Stated exercise
Print every line of the listing exactly, please.

Information supplied
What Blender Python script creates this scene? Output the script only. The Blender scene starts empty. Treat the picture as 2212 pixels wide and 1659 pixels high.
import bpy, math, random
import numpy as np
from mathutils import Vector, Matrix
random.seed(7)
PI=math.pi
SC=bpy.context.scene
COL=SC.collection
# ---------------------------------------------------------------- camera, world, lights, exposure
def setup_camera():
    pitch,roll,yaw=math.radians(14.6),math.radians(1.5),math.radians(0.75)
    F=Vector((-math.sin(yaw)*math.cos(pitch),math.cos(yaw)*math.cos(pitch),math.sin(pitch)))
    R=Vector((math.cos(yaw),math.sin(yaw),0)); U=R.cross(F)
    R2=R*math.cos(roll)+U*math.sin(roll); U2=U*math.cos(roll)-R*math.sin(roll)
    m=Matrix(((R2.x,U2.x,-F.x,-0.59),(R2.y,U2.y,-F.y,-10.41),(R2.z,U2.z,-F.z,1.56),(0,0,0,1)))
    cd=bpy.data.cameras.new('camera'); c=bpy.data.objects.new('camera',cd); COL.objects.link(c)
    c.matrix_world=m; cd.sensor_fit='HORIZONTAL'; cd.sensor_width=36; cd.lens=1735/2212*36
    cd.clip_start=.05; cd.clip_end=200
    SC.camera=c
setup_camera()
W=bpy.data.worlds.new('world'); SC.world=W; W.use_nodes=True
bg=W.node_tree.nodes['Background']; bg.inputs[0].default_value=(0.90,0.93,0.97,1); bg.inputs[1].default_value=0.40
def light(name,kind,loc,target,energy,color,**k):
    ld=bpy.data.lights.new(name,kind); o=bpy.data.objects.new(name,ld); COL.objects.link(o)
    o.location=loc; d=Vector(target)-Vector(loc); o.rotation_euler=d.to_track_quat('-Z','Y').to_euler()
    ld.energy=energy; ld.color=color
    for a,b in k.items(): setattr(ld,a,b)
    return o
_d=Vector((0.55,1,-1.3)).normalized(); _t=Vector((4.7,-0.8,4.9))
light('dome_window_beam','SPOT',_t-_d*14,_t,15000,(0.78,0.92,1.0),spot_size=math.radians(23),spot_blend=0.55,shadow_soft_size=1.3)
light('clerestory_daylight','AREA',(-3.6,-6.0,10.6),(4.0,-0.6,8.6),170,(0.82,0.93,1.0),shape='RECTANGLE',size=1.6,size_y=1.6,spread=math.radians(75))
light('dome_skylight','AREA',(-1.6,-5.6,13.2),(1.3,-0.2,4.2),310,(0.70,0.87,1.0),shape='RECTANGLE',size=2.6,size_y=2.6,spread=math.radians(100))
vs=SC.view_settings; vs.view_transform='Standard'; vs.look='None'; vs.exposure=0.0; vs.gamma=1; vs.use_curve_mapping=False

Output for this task
What Blender Python script creates this scene? Output the script only. The Blender scene starts empty. Treat the picture as 2212 pixels wide and 1659 pixels high.
import bpy, math, random
import numpy as np
from mathutils import Vector, Matrix
random.seed(7)
PI=math.pi
SC=bpy.context.scene
COL=SC.collection
# ---------------------------------------------------------------- camera, world, lights, exposure
def setup_camera():
    pitch,roll,yaw=math.radians(14.6),math.radians(1.5),math.radians(0.75)
    F=Vector((-math.sin(yaw)*math.cos(pitch),math.cos(yaw)*math.cos(pitch),math.sin(pitch)))
    R=Vector((math.cos(yaw),math.sin(yaw),0)); U=R.cross(F)
    R2=R*math.cos(roll)+U*math.sin(roll); U2=U*math.cos(roll)-R*math.sin(roll)
    m=Matrix(((R2.x,U2.x,-F.x,-0.59),(R2.y,U2.y,-F.y,-10.41),(R2.z,U2.z,-F.z,1.56),(0,0,0,1)))
    cd=bpy.data.cameras.new('camera'); c=bpy.data.objects.new('camera',cd); COL.objects.link(c)
    c.matrix_world=m; cd.sensor_fit='HORIZONTAL'; cd.sensor_width=36; cd.lens=1735/2212*36
    cd.clip_start=.05; cd.clip_end=200
    SC.camera=c
setup_camera()
W=bpy.data.worlds.new('world'); SC.world=W; W.use_nodes=True
bg=W.node_tree.nodes['Background']; bg.inputs[0].default_value=(0.90,0.93,0.97,1); bg.inputs[1].default_value=0.40
def light(name,kind,loc,target,energy,color,**k):
    ld=bpy.data.lights.new(name,kind); o=bpy.data.objects.new(name,ld); COL.objects.link(o)
    o.location=loc; d=Vector(target)-Vector(loc); o.rotation_euler=d.to_track_quat('-Z','Y').to_euler()
    ld.energy=energy; ld.color=color
    for a,b in k.items(): setattr(ld,a,b)
    return o
_d=Vector((0.55,1,-1.3)).normalized(); _t=Vector((4.7,-0.8,4.9))
light('dome_window_beam','SPOT',_t-_d*14,_t,15000,(0.78,0.92,1.0),spot_size=math.radians(23),spot_blend=0.55,shadow_soft_size=1.3)
light('clerestory_daylight','AREA',(-3.6,-6.0,10.6),(4.0,-0.6,8.6),170,(0.82,0.93,1.0),shape='RECTANGLE',size=1.6,size_y=1.6,spread=math.radians(75))
light('dome_skylight','AREA',(-1.6,-5.6,13.2),(1.3,-0.2,4.2),310,(0.70,0.87,1.0),shape='RECTANGLE',size=2.6,size_y=2.6,spread=math.radians(100))
vs=SC.view_settings; vs.view_transform='Standard'; vs.look='None'; vs.exposure=0.0; vs.gamma=1; vs.use_curve_mapping=False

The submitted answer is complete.